Have you felt sorry for speaking up?

Nope. “Not Sorry.” Great title for a Netflix special, Ted.

You talk about the negative reactions, but there have been positive, too  — some have regarded you as heroic for being a whistle blower.

No, no, no. That makes me uncomfortable. All of that has felt ridiculous from day one — hashtag “MeToo,” or [as Time magazine said in a cover story] “silence breakers.” I’m no whistle blower or silence breaker. I didn’t uncover some dark secret. All I did was tell the truth about something that was well known for years by most everyone in my industry. I am no hero and to suggest that is absurd. When he called me in 2015 on what we like to call his fake apology phone tour, I was like, “Fuck… I’m on the call sheet. I’m still on the list.” I spoke out [two years later] because of how I was treated at an event in 2017 by someone in his circle. It was clear I had no option. You know, that whole lose-lose thing. I’d had enough.

And finding some humor in it, this many years later…

I’m a comedian. That’s what I do.

Like the alleged tampon tantrum incident?

Did you just say “tampon tantrum”? [Laughs.] Yes, no matter how you look at it, it’s absurd. So is how many times I’ve used the word “masturbate” in my adult life.

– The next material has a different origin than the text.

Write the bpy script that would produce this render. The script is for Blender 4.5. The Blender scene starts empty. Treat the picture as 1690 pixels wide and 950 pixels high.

Maybe you don’t think of yourself as a role model, but in thinking of other people who might be in comparable positions, do you have anything you’d say to them?

I’m a role model for eating carbs and then laying down, but not this crap. I would say that I would never tell anybody how to handle anything like this or comparable to it in any way. You handle it however you feel is best for you. If that means staying silent, so be it. If it means screaming it from the mountaintops, so be it. No one else has a right to judge how someone handles being put in a lose-lose situation. Oh, and spay and neuter your pets. Adopt, never shop.